The woman is an outsider on many levels.
1. She's a Samaritan. The Jews and the Samaritans have taken separate paths as a result of a spiritual rivalry, and have come to despise one another.
2. She's a woman. The disciples don't even notice her as they're walking away to get food. (Jesus apparently actually sent them in that direction as a test, to see if they would pay any attention to her.) When they return and find Him speaking with her -- speaking with a woman, it specifically says -- they're appalled.
3. She's had many husbands. Although we don't know the stories behind this, it seems feasible that at least one of her marriages ended in divorce, knocking her even further down the social status ladder.
4. She's living with her boyfriend. She could quite easily one day find herself stoned to death for this.
5. She's been rejected by the other women of the town. She's not someone a "nice person" should associate with.

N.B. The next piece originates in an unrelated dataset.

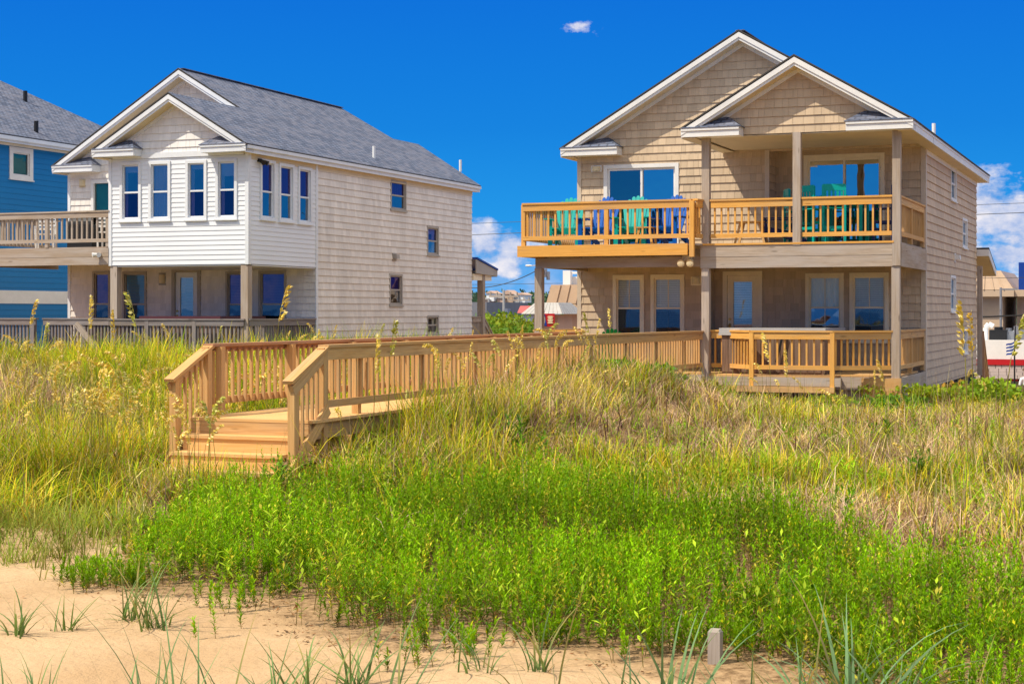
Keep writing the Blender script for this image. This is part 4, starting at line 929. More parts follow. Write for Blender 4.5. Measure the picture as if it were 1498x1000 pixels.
# white shop with red stripe
d=64; p=atD(1441,497,d); zt=p[2]; zr=atD(1441,525,d)[2]; zb_=atD(1441,537,d)[2]; zw=atD(1441,542,d)[2]
sh=empty('shop_building',(p[0]+5,p[1]+4,-2.8),'white flat-roofed shop with red stripe and red-framed windows at the right edge','building')
X0,X1,Y0=p[0]-3.5,p[0]+9,p[1]
mb=MB(); mb.box(X0,X1,Y0+.8,Y0+9,-2.8,zr-.05); mb.build('wall',m_pvc,sh)
mb=MB(); mb.box(X0,X1,Y0,Y0+.3,zr,zt); mb.box(X0,X1,Y0+.3,Y0+9,zr+.0,zr+.15); mb.build('parapet',m_white,sh)
mb=MB(); mb.box(X0,X1,Y0-.06,Y0+.35,zr-.22,zr-.01); mb.build('stripe',m_red,sh)
zc=atD(1441,541,d)[2]
mb=MB()
for k in range(4):
    x=X0
    while x<X1: w=random.uniform(.2,.4); mb.box(x,x+w-.02,Y0-.02+k*-.0,Y0+.3,zr-.23-(k+1)*.13,zr-.235-k*.13); x+=w
mb.build('shingle_band',m_brick,sh)
for k,px_ in enumerate((1477,1492,1512)):
    a=atD(px_,545,d+1); mb=MB(); xx=a[0]
    for b in ((xx,xx+.07,-2.6,zr-.8),(xx+.62,xx+.69,-2.6,zr-.8),(xx,xx+.69,zr-.87,zr-.8),(xx,xx+.69,-1.75,-1.69)): mb.box(b[0],b[1],Y0+.74,Y0+.79,b[2],b[3])
    w=mb.build('window',m_red,sh); mb=MB(); mb.face([(xx+.07,Y0+.77,-2.6),(xx+.62,Y0+.77,-2.6),(xx+.62,Y0+.77,zr-.87),(xx+.07,Y0+.77,zr-.87)]); mb.build('pane',m_glass_d,w)
a=atD(1464,545,d+.7); mb=MB(); mb.ellipsoid((a[0],Y0+.76,a[2]-.1),(.16,.05,.26),10,8); mb.ellipsoid((a[0],Y0+.74,a[2]+.17),(.09,.04,.10),8,6); mb.build('door_ornament',m_maroon,sh)
for k,(px_,w,h,m) in enumerate(((1447,.7,.35,m_black),(1466,.5,.3,m_metal),(1483,.9,.5,m_greyroof))):
    a=atD(px_,493,d+4); mb=MB(); mb.box(a[0],a[0]+w,a[1],a[1]+.6,zr+.16,zt+h); mb.cyl((a[0]+w*.5,a[1]+.3,zt+h),(a[0]+w*.5,a[1]+.3,zt+h+.12),w*.25); mb.box(a[0]+.03,a[0]+w-.03,a[1]-.02,a[1]-.001,zr+.25,zt+h-.08,0)
    o=mb.build('rooftop_unit',m); tag(o,['black air conditioning unit on the white shop roof, furthest left','low metal box on the white shop roof in the middle','grey rooftop unit below the white stair on the shop roof'][k],'rooftop unit')
a=atD(1442,480,d+3); mb=MB(); mb.cyl((a[0],a[1],zt-.1),(a[0],a[1],zt+.45),.10); mb.cyl((a[0],a[1],zt+.45),(a[0]+.12,a[1],zt+.6),.10); mb.cyl((a[0]+.12,a[1],zt+.6),(a[0]+.3,a[1],zt+.5),.10); o=mb.build('vent_hood',m_pvc); tag(o,'white curved vent hood standing on the shop roof','vent')
# white outdoor stair behind the shop
a=atD(1486,478,d+6); st=empty('outdoor_stair',(a[0],a[1],zr),'white outdoor stair with railing rising over the shop roof','stair')
mb=MB()
for k in range(7): mb.box(a[0]+k*.26,a[0]+k*.26+.28,a[1],a[1]+.9,zr+.3+k*.18,zr+.34+k*.18)
mb.build('tread',m_pvc,st)
for y in (a[1],a[1]+.9):
    mb=MB(); mb.bar((a[0]-.1,y,zr+1.0),(a[0]+1.9,y,zr+2.35),.06,.08)
    for k in range(8): mb.box(a[0]+k*.26-.02,a[0]+k*.26+.02,y-.02,y+.02,zr+.2+k*.18,zr+1.05+k*.178)
    mb.build('stair_railing',m_pvc,st)
# striped flag
a=atD(1483,500,d-1.5); fl=empty('striped_flag',(a[0],a[1],a[2]-2),'blue and white striped flag hanging on a dark pole by the shop','flag')
mb=MB(); mb.cyl((a[0]+.03,a[1],a[2]-.4),(a[0]+.06,a[1],a[2]+.6),.025); mb.cyl((a[0]+.03,a[1],-2.8),(a[0]+.03,a[1],a[2]-.39),.03); mb.build('pole',m_black,fl)
for k in range(7):
    mb=MB(); n=8
    for i in range(n):
        f0,f1=i/n,(i+1)/n; g=lambda f,kk:(a[0]+.02-.30*f,a[1]+.05*math.sin(f*6+kk*.3),a[2]+.02-kk*.062-.12*f-.02*math.sin(f*5))
        mb.face([g(f0,k+1),g(f1,k+1),g(f1,k),g(f0,k)])
    mb.build('stripe',m_royal if k%2==0 else m_pvc,fl)
# red pole-top sign cut by the frame edge
# snack hut with shake roof and menu sign
d=60; p=atD(762,459,d); q=atD(832,459,d); zt=atD(790,443,d)[2]; ze=p[2]
hut=empty('snack_hut',((p[0]+q[0])/2,p[1]+1,-2.8),'small pink-walled hut with pale grey shake roof seen between the houses','building')
mb=MB(); cx=(p[0]+q[0])/2; w=(q[0]-p[0])/2; cy=p[1]+1.2
mb.box(cx-w+.35,cx+w-.35,cy-.8,cy+.8,-2.8,ze-.03); mb.build('wall',m_pinkwall,hut)
mb=MB(); N=6
for k in range(N):
    s0=1-.42*k/N; s1=1-.42*(k+1.25)/N; z0=ze+(zt-ze)*k/N; z1=ze+(zt-ze)*(k+1.2)/N
    A_=[(cx-w*s0,cy-1.2*s0,z0),(cx+w*s0,cy-1.2*s0,z0),(cx+w*s0,cy+1.2*s0,z0),(cx-w*s0,cy+1.2*s0,z0)]; B_=[(cx-w*s1,cy-1.2*s1,z1),(cx+w*s1,cy-1.2*s1,z1),(cx+w*s1,cy+1.2*s1,z1),(cx-w*s1,cy+1.2*s1,z1)]
    n=9
    for i in range(4):
        j=(i+1)%4
        for m in range(n):
            L=lambda P,Q,t: Vector(P).lerp(Vector(Q),t)
            t0,t1=m/n,(m+.93)/n; mb.face([L(A_[i],A_[j],t0),L(A_[i],A_[j],t1),L(B_[i],B_[j],t1),L(B_[i],B_[j],t0)])
    mb.face([A_[3],A_[2],A_[1],A_[0]])
mb.face([(x,y,zt) for x,y,_ in B_]); mb.build('roof',m_greyvinyl,hut)
a=atD(791,458.5,d-1); b=atD(814,477.5,d-1)
sg=empty('menu_sign',((a[0]+b[0])/2,a[1],b[2]),'red food sign with burger and drink picture under the shake roof','sign')
mb=MB(); mb.box(a[0],b[0],a[1],a[1]+.06,b[2],a[2]); mb.box(a[0]+.05,a[0]+.1,a[1]+.02,a[1]+.05,-2.8,b[2]); mb.box(b[0]-.1,b[0]-.05,a[1]+.02,a[1]+.05,-2.8,b[2]); mb.build('board',m_red,sg)
w=b[0]-a[0]; h=a[2]-b[2]; y=a[1]-.012
mb=MB(); mb.prism([(a[0]+w*.10,y,b[2]+h*.05),(a[0]+w*.46,y,b[2]+h*.05),(a[0]+w*.40,y,b[2]+h*.45),(a[0]+w*.34,y,b[2]+h*.62),(a[0]+w*.33,y,b[2]+h*.92),(a[0]+w*.22,y,b[2]+h*.92),(a[0]+w*.2,y,b[2]+h*.62),(a[0]+w*.12,y,b[2]+h*.45)],(0,-.01,0)); mb.build('bottle_picture',m_royal,sg)
mb=MB(); mb.ellipsoid((a[0]+w*.28,y-.012,b[2]+h*.5),(w*.07,.006,h*.3),10,6); mb.build('bottle_label',m_greyvinyl,sg)
mb=MB()
for k in range(5): mb.ellipsoid((a[0]+w*.72,y-.01,b[2]+h*(.28+.12*k)),(w*(.20 if k%2 else .22),.008,h*.055),12,6)
mb.build('burger_picture',m_lamp,sg)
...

So, she's clearly scratching her head, wondering for many reasons why Jesus is talking to her. She's adapted to being the invisible outsider -- coming to draw water at an unusual hour, for example, so that she won't run into the other women. But it must still hurt. Adapting to being an invisible outsider is a painful process: you have to give up, on many levels.
Jesus doesn't reproach her. He simply acknowledges her reality, and gives her hope. Amazingly, He even tells her directly who He is. Then, in contrast to what He said to His disciples when they figured out His identity, He doesn't add "and don't tell anyone." She tells the whole town about Jesus! Interestingly, they pay attention, and many people come to believe in Him.
As I said, there's enough material here for several books. But here's one aspect that strikes me, concerning, of all things, the Church and its outreach. What would have happened if the events in this story had been reversed? Suppose Jesus had seen the woman and had walked to the other side of the street to avoid her. Or, suppose He had spoken to her but had said something like, "You're a woman, you're sinful, and your people are doctrinally lost. I shouldn't even be talking to you. But here's the story of your life, and now here's how you can find eternal life." If the thought of hearing Jesus speak like that makes you squirm (it should), imagine His reaction to us, when we do and say similar things to spiritual and social outsiders. Suppose someone from an "unacceptable group" (possibly even a fellow believer) shows up at our church or at one of our homes. Will what they see and hear make them want to run and tell everyone about the loveliness of Jesus and the power of His saving grace, or will it make them just want to run?
There are a LOT of hurting people out there. Do we see them, or do we classify them as "not us" and dismiss them? People don't need to be cleaned up before they can meet Jesus, before He meets their gaze and offers them life. So why do they so often have to be cleaned up before we can see and meet them?